| YOUR TASK |
Print exactly the lines from the first one down to the line that contains "bgn.inputs[0].default_value = (.80, .90, 1.0, 1);", both included, and skip the pictures.

● ● ●

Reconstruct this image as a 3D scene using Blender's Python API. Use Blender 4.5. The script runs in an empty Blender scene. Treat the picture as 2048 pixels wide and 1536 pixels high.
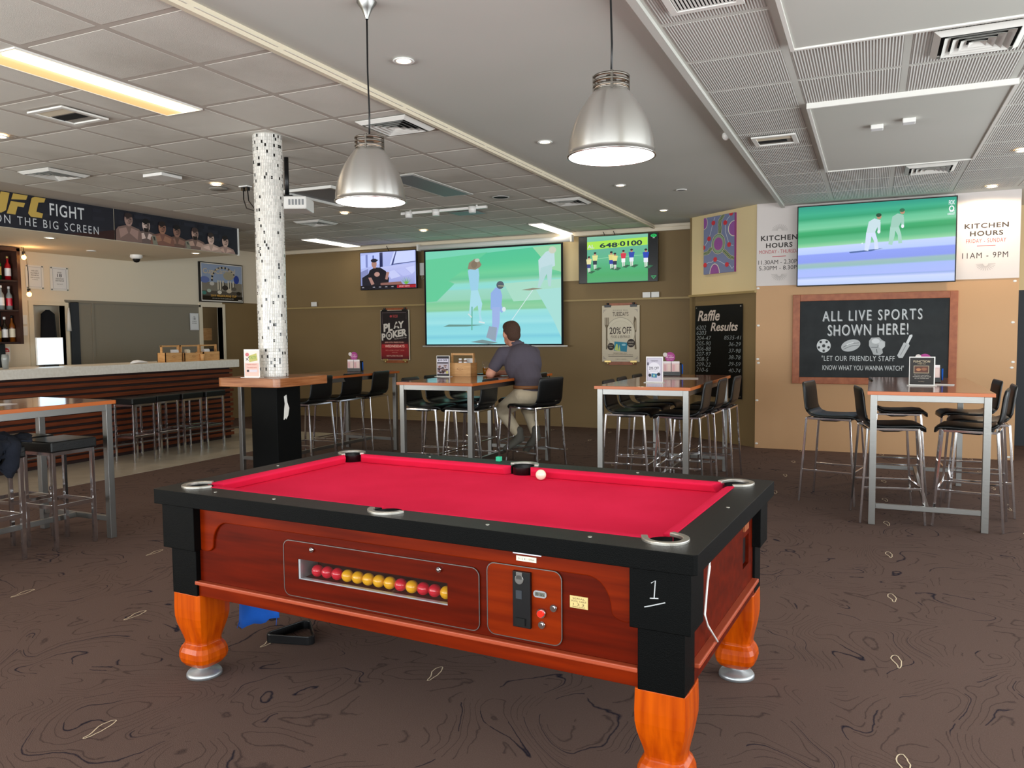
import bpy, math, random
from math import sin, cos, pi, radians, sqrt
from mathutils import Vector, Matrix
random.seed(7)
SC = bpy.context.scene
COL = SC.collection

# ------------------------------------------------------------------ camera, world, light, exposure
F, H = 1580.0, 1.55
yw, pt, rl = radians(24.55), radians(3.6), radians(-.54)
fw = Vector((-sin(yw)*cos(pt), cos(yw)*cos(pt), -sin(pt)))
rt = Vector((cos(yw), sin(yw), 0)); up = rt.cross(fw)
rt2 = rt*cos(rl)+up*sin(rl); up2 = rt2.cross(fw)
cam = bpy.data.cameras.new('camera'); co = bpy.data.objects.new('camera', cam); COL.objects.link(co)
cam.sensor_width = 36; cam.lens = F*36/2048; cam.clip_start = .05; cam.clip_end = 100
m3 = Matrix((rt2, up2, -fw)).transposed()
co.matrix_world = Matrix.Translation((0, 0, H)) @ m3.to_4x4()
SC.camera = co

w = bpy.data.worlds.new('world'); SC.world = w; w.use_nodes = True
bgn = w.node_tree.nodes['Background']
bgn.inputs[0].default_value = (.80, .90, 1.0, 1); bgn.inputs[1].default_value = 1.4

def area(name, loc, rot, sx, sy, power, col):
    l = bpy.data.lights.new(name, 'AREA'); l.shape = 'RECTANGLE'; l.size = sx; l.size_y = sy
    l.energy = power; l.color = col
    o = bpy.data.objects.new(name, l); COL.objects.link(o); o.location = loc; o.rotation_euler = rot
    return o
# daylight coming in through the street windows (right hand wall and the wall behind the camera)
# (the panes are tilted up a little: most of the light is the sunlit pavement's)
area('window_light', (4.45, 2.3, 1.45), (0, radians(118), 0), 2.3, 7.6, 330, (.94, .99, 1.0))
area('window_light', (4.45, 8.6, 1.45), (0, radians(115), 0), 2.3, 3.4, 95, (.94, .99, 1.0))
area('window_light', (-1.0, -3.35, 1.4), (radians(122), 0, 0), 9.5, 2.3, 440, (.94, .99, 1.0))
area('window_light', (-8.5, -3.35, 1.4), (radians(120), 0, 0), 4.5, 2.3, 400, (.95, .99, 1.0))

SC.view_settings.view_transform = 'Standard'
SC.view_settings.look = 'None'
SC.view_settings.gamma = 1
SC.view_settings.exposure = 0.08
SC.view_settings.use_curve_mapping = False
SC.cycles.use_denoising = True
SC.cycles.max_bounces = 8
SC.cycles.diffuse_bounces = 5
SC.cycles.glossy_bounces = 4
SC.cycles.sample_clamp_indirect = 6
SC.cycles.caustics_reflective = False
SC.cycles.caustics_refractive = False

# ------------------------------------------------------------------ materials
def lin(c):
    if isinstance(c, str):
        c = tuple(int(c[i:i+2], 16)/255 for i in (0, 2, 4))
    return tuple((x/12.92 if x <= .04045 else ((x+.055)/1.055)**2.4) for x in c)
MATS = {}
def mat(name, col, rough=.6, metal=0, emit=0, spec=.5, bump=None, noise=None, alpha=None, trans=0, coat=0, ior=1.45):
    m = bpy.data.materials.new(name); m.use_nodes = True; nt = m.node_tree
    b = nt.nodes['Principled BSDF']; c = lin(col)+(1,)
    b.inputs['Base Color'].default_value = c; b.inputs['Roughness'].default_value = rough
    b.inputs['Metallic'].default_value = metal; b.inputs['Specular IOR Level'].default_value = spec
    b.inputs['Transmission Weight'].default_value = trans; b.inputs['IOR'].default_value = ior
    b.inputs['Coat Weight'].default_value = coat; b.inputs['Coat Roughness'].default_value = .08
    if emit: b.inputs['Emission Color'].default_value = c; b.inputs['Emission Strength'].default_value = emit
    tc = None
    if noise or bump:
        tc = nt.nodes.new('ShaderNodeTexCoord')
    if noise:   # (scale vector, dark, light, detail)
        sc, dk, lt, det = noise
        mp = nt.nodes.new('ShaderNodeMapping'); mp.inputs['Scale'].default_value = sc
        n = nt.nodes.new('ShaderNodeTexNoise'); n.inputs['Scale'].default_value = 1; n.inputs['Detail'].default_value = det
        r = nt.nodes.new('ShaderNodeValToRGB')
        r.color_ramp.elements[0].position = .3; r.color_ramp.elements[1].position = .7
        r.color_ramp.elements[0].color = lin(dk)+(1,); r.color_ramp.elements[1].color = lin(lt)+(1,)
        nt.links.new(tc.outputs['Object'], mp.inputs[0]); nt.links.new(mp.outputs[0], n.inputs[0])
        nt.links.new(n.outputs['Fac'], r.inputs[0]); nt.links.new(r.outputs[0], b.inputs['Base Color'])
    if bump:    # (scale, strength)
        n2 = nt.nodes.new('ShaderNodeTexNoise'); n2.inputs['Scale'].default_value = bump[0]; n2.inputs['Detail'].default_value = 3
        bm_ = nt.nodes.new('ShaderNodeBump'); bm_.inputs['Strength'].default_value = bump[1]; bm_.inputs['Distance'].default_value = .01
        nt.links.new(tc.outputs['Object'], n2.inputs[0]); nt.links.new(n2.outputs['Fac'], bm_.inputs['Height'])
        nt.links.new(bm_.outputs[0], b.inputs['Normal'])
    MATS[name] = m
    return m

def attr_mat(name, rough=.6, emit=0, spec=.4, base=1.0):
    m = bpy.data.materials.new(name); m.use_nodes = True; nt = m.node_tree
    b = nt.nodes['Principled BSDF']; a = nt.nodes.new('ShaderNodeAttribute'); a.attribute_name = 'Col'
    b.inputs['Roughness'].default_value = rough; b.inputs['Specular IOR Level'].default_value = spec
    if emit:
        b.inputs['Base Color'].default_value = (.01, .01, .01, 1)
        nt.links.new(a.outputs['Color'], b.inputs['Emission Color']); b.inputs['Emission Strength'].default_value = emit
    else:
        nt.links.new(a.outputs['Color'], b.inputs['Base Color'])
    MATS[name] = m
    return m

M = MATS
mat('ceiling_paint', 'c8c8c1', .9, noise=((.6, .6, .6), 'c3c3bb', 'cccbc4', 2))
mat('ceiling_joint', 'bab0a6', .9)
mat('panel_left', 'd9d5cc', .92, noise=((.7, .7, .7), 'd2cdc3', 'dedad1', 3), bump=(260, .25))
_pn = M['panel_left'].node_tree; _bs = _pn.nodes['Principled BSDF']; _src = _bs.inputs['Base Color'].links[0].from_socket
_geo = _pn.nodes.new('ShaderNodeNewGeometry'); _nz = _pn.nodes.new('ShaderNodeTexNoise'); _nz.inputs['Scale'].default_value = .9; _nz.inputs['Detail'].default_value = 5
_cr = _pn.nodes.new('ShaderNodeValToRGB'); _cr.color_ramp.elements[0].position = .5; _cr.color_ramp.elements[1].position = 1.0
_mm = _pn.nodes.new('ShaderNodeMix'); _mm.data_type = 'RGBA'; _mm.inputs[7].default_value = lin('a59c90')+(1,)
_pn.links.new(_geo.outputs['Position'], _nz.inputs[0]); _pn.links.new(_nz.outputs['Fac'], _cr.inputs[0]); _pn.links.new(_cr.outputs[0], _mm.inputs[0]); _pn.links.new(_src, _mm.inputs[6]); _pn.links.new(_mm.outputs[2], _bs.inputs['Base Color'])
mat('cream_paint', 'e3d8c0', .7)
mat('white_paint', 'e6e4de', .5)
mat('white_plastic', 'eceae6', .35)
mat('olive_paint', '88714c', .65, noise=((.5, .5, .9), '826b47', '8d7651', 2))
mat('ledge_lit_paint', 'a8905f', .5)  # olive paint made lighter to hold the highlight on the ledge tops
mat('grey_paint', '888173', .6)
mat('beige_paint', 'e8dcc6', .75)
mat('yellow_cream', 'e6d0a0', .7, noise=((.8, .8, .8), 'e2cb9b', 'e9d4a6', 2))
mat('tan_paint', 'c2986e', .55, noise=((.7, .7, .7), 'be946a', 'c69c72', 2))
mat('lilac_white', 'd6cdc9', .5)
mat('dark_blue', '2c3138', .6)
mat('black_void', '0a0a0a', .9)
mat('black_laminate', '030404', .5, bump=(420, .2), spec=.10)
mat('black_top', '060606', .38, bump=(500, .3), spec=.35)
mat('black_plastic', '0c0c0e', .35)
mat('black_vinyl', '101213', .38, bump=(90, .12), spec=.55)
mat('black_cloth', '14161c', .95)
mat('navy_cloth', '161b28', .95, bump=(60, .3))
mat('chrome', 'd9d9dc', .1, 1)
mat('satin_steel', '93928f', .34, 1, bump=(60, .03))
mat('brushed_aluminium', 'd6d4d0', .3, 1)
_b = M['brushed_aluminium'].node_tree; _tg = _b.nodes.new('ShaderNodeTangent'); _tg.direction_type = 'RADIAL'; _tg.axis = 'Z'
_b.nodes['Principled BSDF'].inputs['Anisotropic'].default_value = .85; _b.nodes['Principled BSDF'].inputs['Anisotropic Rotation'].default_value = .25; _b.links.new(_tg.outputs[0], _b.nodes['Principled BSDF'].inputs['Tangent'])
mat('aluminium_dark', '77716a', .35, 1)
mat('cast_metal', 'c6c2ba', .32, .85)
mat('zinc', 'b8bcc0', .4, .8)
mat('red_cloth', 'd82348', .95, spec=.08, noise=((3, 3, 3), 'd32045', 'dd264d', 2), bump=(700, .15))
mat('wood_red', '561000', .36, noise=((2.2, 30, 30), '480c00', '641400', 4), spec=.14)
mat('wood_mid', '6a1800', .36, noise=((2.2, 30, 30), '5a1200', '7c2100', 4), spec=.14)
mat('wood_light', '782000', .36, noise=((2.2, 30, 30), '6a1a00', '862800', 4), spec=.14)
mat('wood_leg', 'b64600', .32, noise=((38, 38, 1.6), 'a03600', 'c85400', 3), coat=.08, spec=.25)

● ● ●

| TASK RESULT |
Reconstruct this image as a 3D scene using Blender's Python API. Use Blender 4.5. The script runs in an empty Blender scene. Treat the picture as 2048 pixels wide and 1536 pixels high.
import bpy, math, random
from math import sin, cos, pi, radians, sqrt
from mathutils import Vector, Matrix
random.seed(7)
SC = bpy.context.scene
COL = SC.collection

# ------------------------------------------------------------------ camera, world, light, exposure
F, H = 1580.0, 1.55
yw, pt, rl = radians(24.55), radians(3.6), radians(-.54)
fw = Vector((-sin(yw)*cos(pt), cos(yw)*cos(pt), -sin(pt)))
rt = Vector((cos(yw), sin(yw), 0)); up = rt.cross(fw)
rt2 = rt*cos(rl)+up*sin(rl); up2 = rt2.cross(fw)
cam = bpy.data.cameras.new('camera'); co = bpy.data.objects.new('camera', cam); COL.objects.link(co)
cam.sensor_width = 36; cam.lens = F*36/2048; cam.clip_start = .05; cam.clip_end = 100
m3 = Matrix((rt2, up2, -fw)).transposed()
co.matrix_world = Matrix.Translation((0, 0, H)) @ m3.to_4x4()
SC.camera = co

w = bpy.data.worlds.new('world'); SC.world = w; w.use_nodes = True
bgn = w.node_tree.nodes['Background']
bgn.inputs[0].default_value = (.80, .90, 1.0, 1); bgn.inputs[1].default_value = 1.4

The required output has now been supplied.